HDTV

What's the best tuner for my HDTV?

Episode 1419

Michael from San Juan Capistrano, CA
TiVo Roamio

Michael put up an HDTV antenna, and for eight months he saved hundreds over a cable bill. Leo says it's also a lot better because it's not compressed. He used it on his new 65" HD TV. But his tuner died. What does Leo recommend to replace the bad tuner he had? Leo says that Hauppauge has one. Most of the tuners are mostly commodity brands. Leo's guessing that there's one factory in China that makes them and slaps different nameplates on them.

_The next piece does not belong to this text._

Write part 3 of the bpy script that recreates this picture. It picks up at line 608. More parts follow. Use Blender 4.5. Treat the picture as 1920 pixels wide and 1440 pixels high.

How can I reduce eye strain when watching TV?

Episode 1396

Dave from San Diego, CA
Ambient TV bias light

Joe wants to know if backlighting or bias lighting will help combat eye strain while watching TV. Scott says that in a dark room, he'll get a better image, but with HDTVs being brighter, it can cause eye strain. That's why a bias or backlight helps. It shines a light behind the TV onto the wall and it smoothes out the light that your eyes see, so that your eyes aren't working as hard. It has to be a certain shade of white, though — D65. 10% of the peak brightness of the TV. The best place to get a bias light is CinemaQuestinc.com.

Should I calibrate my TV?

Episode 1396

Tracy from Manhattan Beach, CA
Digital Video Essentials: HD Basics

Tracy just replaced his Pioneer Kuro with an LG B7 OLED TV. Scott says it's a pity he had to, because it was the best TV ever made, but all good things come to an end. Should he calibrate the LG OLED? Scott says he can pay a professional to calibrate his TV, but he can get about 80% of the way by selecting the "Cinema" mode in the settings. He can also get HD Blu-ray DV Essentials to help dial in the settings.

Is there a TV with split screen?

Episode 1396

Jim from Washington, D.C.
4K TV

Jim wants to get a 4K UHD TV that offers split screen or picture-in-picture support. Scott says most TV manufacturers have dropped that option as TVs have gotten thinner, and other features like HDR have gotten more popular. No TV can really support split screen anymore. Computer monitors can do it. An external device may be able to do it, but that's an additional cost. He should also consider that split screens will clip or crop the image so he wouldn't see the entire screen.

Is my Plasma TV dead?

Episode 1380

Miles from Long Beach, CA

Miles' HDTV suffered a power outage and now his HDMI port isn't working. Leo says a power surge likely wiped out the HDMI ports. He should check if he has another HDMI input that he can use. Leo says there may be a fuse that has blown and a repair man could replace it. That could restore his HDMI. If not, it's not an easy or affordably fixable thing. A 64" plasma is worth at least trying to get fixed. The chatroom says to make sure the polarity and grounding is correct on his plugs. An electrician can test for that.

Is my Plasma TV worth fixing?

Chuck from San Diego, CA

Episode 1370

Chuck has a 7 year old Plasma that doesn't power up anymore. Can it be fixed, and is it worth it? Leo says it could be, but since no one makes plasmas anymore, it may be harder to find the parts. If he doesn't know what's wrong, it could be going down a rabbit hole. But that also means his plasma TV could be worth more for parts. And he can replace that TV for a few hundred dollars and it will look pretty good.

Why did my antenna stop getting one of my channels?

Episode 1354

Jill from Los Alamitos, CA
Digital TV antenna

Jill watches TV using an antenna over the roof. Leo says that's the best quality HDTV because it isn't compressed. Suddenly, however, channel 2 (2.1) is missing on her TVs, while her mom still has them. Leo says that Jill is likely on an edge area where it can work, but may not work at other times. She should check out TVFool.com and it will tell her what channels are available in her area. One TV may have a more sensitive tuner than the other, or it could be that less cable is also used, minimizing attenuation.

Can I mount my LCD to the fireplace?

Episode 1331

Darren from Los Angeles, CA
Above Fireplace Pull-Down Full-Motion TV Wall Mount

Darren's living room is all glass and the only place to put his TV is above the fireplace. Scott isn't much of a fan of that because the viewing angle is hard on the neck. Will it be bad for the TV though? It shouldn't be affected by heat because a fireplace is protected from heat transfer into the walls. The chatroom says to take the fireplace out and put the TV there.